Oakland Police Chief Cracks Down on Cursing

Oakland will soon be safe -- so safe that parents will no longer be required to tell their children "Earmuffs" in the presence of Oakland police officers.

Cops in the oft-dangerous East Bay city have been told to quit the cursing, according to the Bay Citizen.

The edict comes from up top: Chief Anthony Batts has told his officers to quit the cursing, or go to heck, as the Web site put it.

Several cops have recently been disciplined for using rough language around perpetrators. The head of the police officers' union thinks that such a policy -- to use nice words while the homicide rate increases and cops are laid off -- is ridiculous.

"I’m not dealing with P.T.A. moms,” said Sgt. Dom Arotzarena, the president of the Oakland Police Officer’s Association, in comments to the Web site. “I’m dealing with criminals, guys who are in San Quentin, guys who are in prison."

The softening of language is part of an overall trend as Batts is embracing a series of court-mandated reforms -- ordered since a notorious group of officers were accused of planting evidence in 2003 -- and as the demographics of police departments change.

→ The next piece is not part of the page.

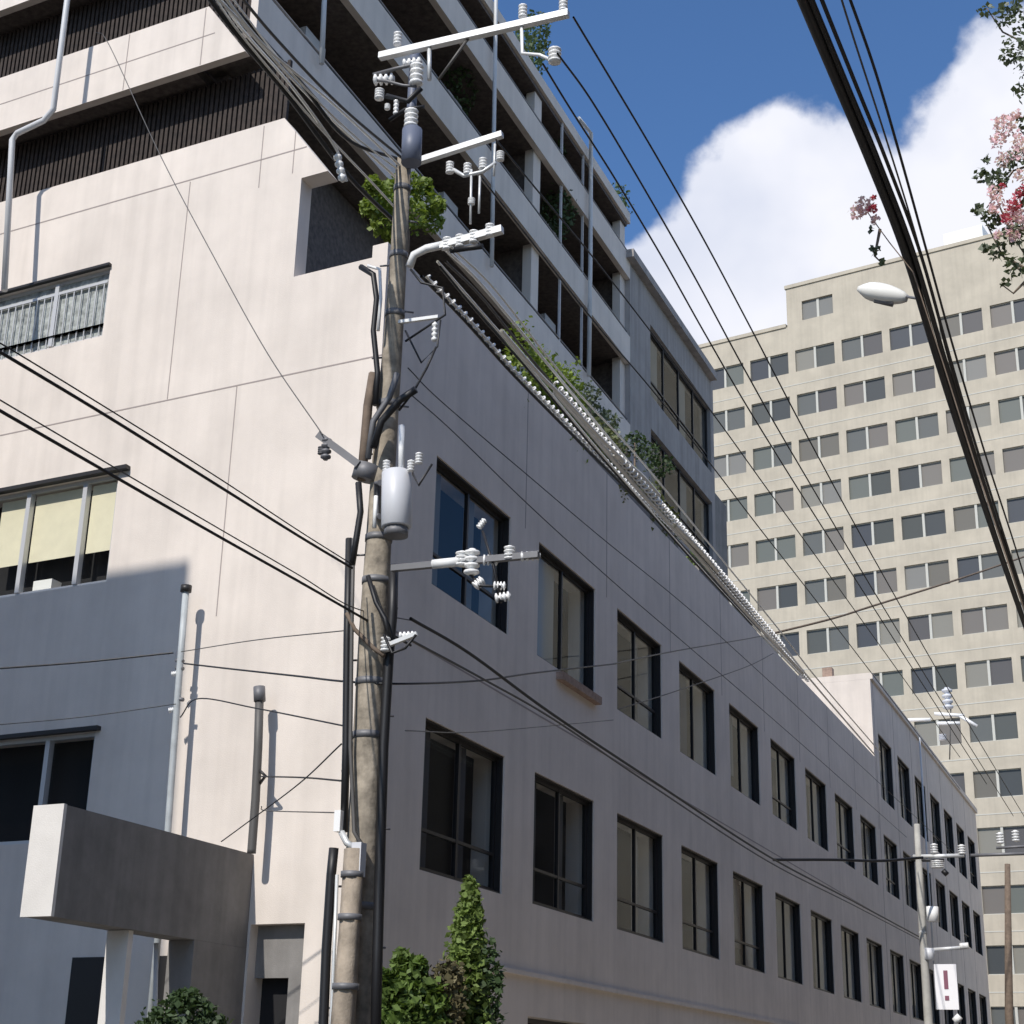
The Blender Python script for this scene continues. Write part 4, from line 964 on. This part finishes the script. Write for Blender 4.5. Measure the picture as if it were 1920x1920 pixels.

The aggressive cowboy demeanor is on the outs, the Web site reported, and "community policing" -- with officers working with the folks they are policing -- is on the in.

According to the Bay Citizen, one Oakland officer was disciplined after he was caught cursing to himself in his patrol car. In another, an officer guarding a crime scene was disciplined after swearing at a man who turned out to be a city employee.